People of the Lie
    Category: Column By : Andrew Tani Read : 844 Date : Sunday, April 10, 2016 - 07:01:36

    What should you do in the face of negative people who have a destructive streak when relating with others? In his book, “People of the Lie: The Hope for Healing Human Evil,” Dr. Scott Peck, concludes that evil people attack others rather than face their own failures. Peck characterizes evil as a malignant type of self-righteousness, with an active refusal to tolerate imperfection (sin) and its consequent guilt.

    This syndrome projects evil onto innocent victims (often children). He argues that these people are the most difficult of all to deal with, and hard to identify. According to Peck, an evil person is self-deceiving, to avoid guilt and maintain a perfect self-image. Evil persons deceive others as well. They project their sins onto specific targets (scapegoats) while acting “normal” with others. Under the pretense of love, these individuals exude hate, deceiving others and themselves. They abuse political (emotional) power and impose their will upon others by coercion.

    Evil persons are consistent in their destructiveness. Lacking empathy, they cannot see their victim’s viewpoint. They are intolerant to criticism. Thus, they deny their evil by assuming moral superiority and focusing their evil onto others. Evil is an extreme form of what Peck calls a character and personality disorder.

    Are there people of the lie in your company? In my experience, well-managed companies constantly explore ways and means of protecting themselves from getting infiltrated by people of the lie. They know how the negative energy of these people drain positive energy and no amount of soft skills training will yield positive results with them. But sometimes people of the lie find their way around the best defenses and end up working in your company anyway.

    Principles of effective management and inspirational leadership don’t work with people of the lie. Blinded by their grandiose view, people of the lie crave admiration and hate feedback—the opposite of true manager-leaders. Whereas manager-leaders see humility as a sign of a strong character, people of the lie see humility as a weakness.

    So what should you do when you find people of the lie at work? Put your company’s exit system to work. Unfortunately you have to identify them first, and evil is an extreme form of personality disorder that is not easy to detect. Unless a crime is committed, many borderline people of the lie will continue to keep their jobs. They are often tolerated, because we tend to justify their negative behaviors by the results that they deliver.
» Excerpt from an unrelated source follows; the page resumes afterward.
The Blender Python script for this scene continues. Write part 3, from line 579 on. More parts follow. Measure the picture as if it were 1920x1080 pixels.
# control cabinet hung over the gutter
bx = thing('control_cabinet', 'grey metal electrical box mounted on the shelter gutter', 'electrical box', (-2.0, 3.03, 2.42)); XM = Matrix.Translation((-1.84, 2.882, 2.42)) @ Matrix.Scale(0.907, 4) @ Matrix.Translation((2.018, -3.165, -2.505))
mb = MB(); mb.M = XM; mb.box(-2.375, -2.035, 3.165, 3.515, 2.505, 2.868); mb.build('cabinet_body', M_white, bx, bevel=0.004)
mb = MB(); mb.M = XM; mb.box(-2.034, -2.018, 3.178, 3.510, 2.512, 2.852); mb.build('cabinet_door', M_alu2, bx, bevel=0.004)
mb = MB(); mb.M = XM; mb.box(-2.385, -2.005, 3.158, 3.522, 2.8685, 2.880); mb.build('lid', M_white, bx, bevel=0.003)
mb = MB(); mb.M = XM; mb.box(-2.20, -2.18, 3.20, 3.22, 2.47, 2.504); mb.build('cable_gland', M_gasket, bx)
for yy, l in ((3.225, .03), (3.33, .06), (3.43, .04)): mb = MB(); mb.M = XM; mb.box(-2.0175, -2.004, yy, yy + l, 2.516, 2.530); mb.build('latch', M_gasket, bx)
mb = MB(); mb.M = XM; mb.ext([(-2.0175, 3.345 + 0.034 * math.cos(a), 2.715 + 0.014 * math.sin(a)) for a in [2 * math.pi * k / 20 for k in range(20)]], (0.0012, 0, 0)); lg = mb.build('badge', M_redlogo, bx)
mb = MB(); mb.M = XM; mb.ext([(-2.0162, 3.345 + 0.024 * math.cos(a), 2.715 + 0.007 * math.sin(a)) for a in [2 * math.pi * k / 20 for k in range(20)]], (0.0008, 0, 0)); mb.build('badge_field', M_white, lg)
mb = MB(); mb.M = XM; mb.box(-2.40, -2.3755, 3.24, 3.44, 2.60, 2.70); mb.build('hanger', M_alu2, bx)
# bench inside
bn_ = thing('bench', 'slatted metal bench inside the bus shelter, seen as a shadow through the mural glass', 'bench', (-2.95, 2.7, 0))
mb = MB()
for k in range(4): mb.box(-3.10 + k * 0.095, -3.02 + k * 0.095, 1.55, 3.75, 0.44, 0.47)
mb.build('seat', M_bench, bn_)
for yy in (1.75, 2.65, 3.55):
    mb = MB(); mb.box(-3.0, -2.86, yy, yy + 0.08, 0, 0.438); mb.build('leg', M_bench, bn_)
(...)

    Differentiate yourself with the ability to regularly take time to withdraw, reflect and introspect. Also add a balancing dose of humility for the sake of harmony, even by sincerely asking for an apology when needed. Use the “am I right?” attitude when dealing with others. It does not mean that you lack confidence. It only means that you are willing to listen and respect the views of other people. More importantly, seize opportunities to uplift others. Develop those four qualities of a LifeToucher and you will bless the people that you work with.

    Whatever may happen in your encounters with borderline people of the lie, do not abandon the way of the manager-leader. Learn to ignore their verbal retorts, and their ways of sowing fear—even terror. If you have to work with them, tolerance is your best strategy.